Perkembangan teknologi seperti kecerdasan buatan (AI) juga membawa tantangan baru. Saat ini, jurnalis dapat menggunakan AI untuk transkripsi wawancara, pembuatan subtitle otomatis, hingga analisis data besar. Namun, teknologi tersebut juga menimbulkan pertanyaan etis dan risiko penyalahgunaan, seperti deepfake atau konten buatan mesin yang sulit diverifikasi. Maka dari itu, jurnalis perlu memahami cara kerja teknologi ini agar dapat memanfaatkannya secara bertanggung jawab tanpa kehilangan sentuhan manusiawi dalam karya jurnalistiknya.
Penting pula bagi jurnalis untuk mengembangkan kemampuan adaptif dan pembelajaran berkelanjutan. Dunia digital terus berubah dengan cepat — format, algoritma, dan tren media selalu berevolusi. Jurnalis yang berhenti belajar akan tertinggal. Mengikuti pelatihan daring, workshop multimedia, dan komunitas profesional menjadi cara efektif untuk memperbarui pengetahuan dan memperluas jaringan. Jurnalis yang memiliki semangat belajar akan selalu relevan di tengah gelombang perubahan industri media.

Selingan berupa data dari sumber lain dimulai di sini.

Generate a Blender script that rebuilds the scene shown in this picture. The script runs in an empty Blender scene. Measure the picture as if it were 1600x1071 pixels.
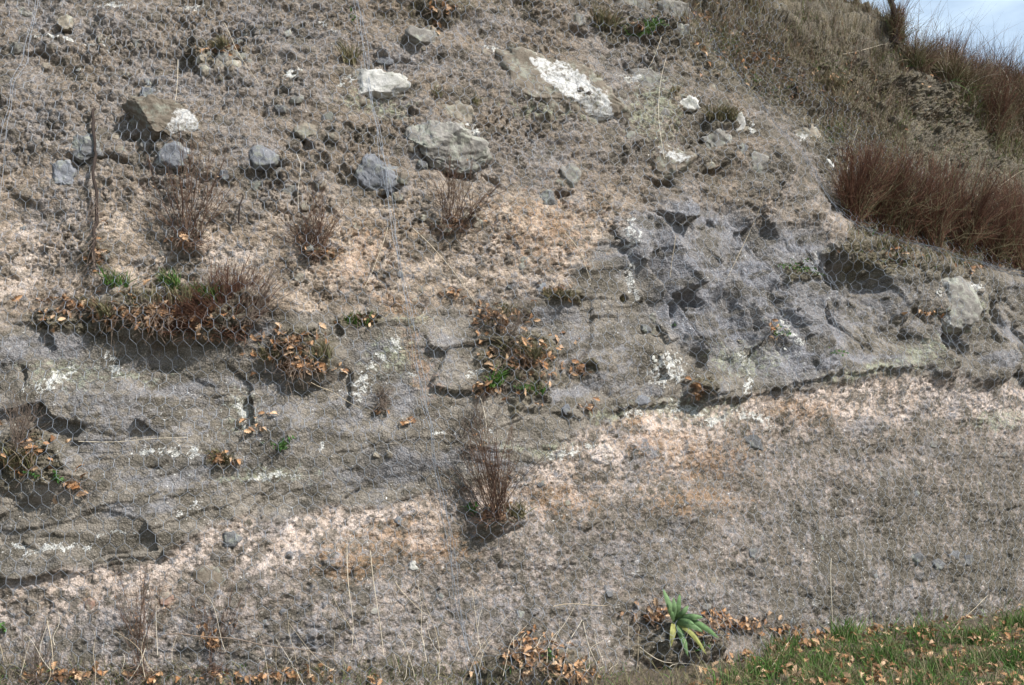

Pada akhirnya, jurnalis masa kini bukan lagi sekadar penulis berita, tetapi juga pencerita multimedia yang mampu menggabungkan kata, gambar, suara, dan data menjadi satu kesatuan yang bermakna. Keterampilan multimedia bukan hanya alat untuk menarik perhatian audiens, tetapi juga sarana untuk memperkuat pesan dan memperdalam pemahaman publik terhadap realitas. Jurnalis yang menguasai berbagai medium akan lebih mampu menembus batas ruang dan waktu, menghadirkan pengalaman informasi yang utuh dan mendalam bagi audiensnya.
Dengan menguasai keterampilan multimedia, jurnalis dapat memastikan bahwa profesinya tetap relevan dan berdaya saing di era digital. Mereka bukan hanya pelapor peristiwa, tetapi juga kreator narasi visual yang membangun kesadaran sosial. Jurnalisme masa depan adalah jurnalisme yang hidup, dinamis, dan berorientasi pada inovasi. Maka, melangkah “beyond writing” bukan sekadar pilihan, melainkan keharusan bagi jurnalis yang ingin terus menjadi garda terdepan dalam menyampaikan kebenaran di dunia yang semakin terdigitalisasi.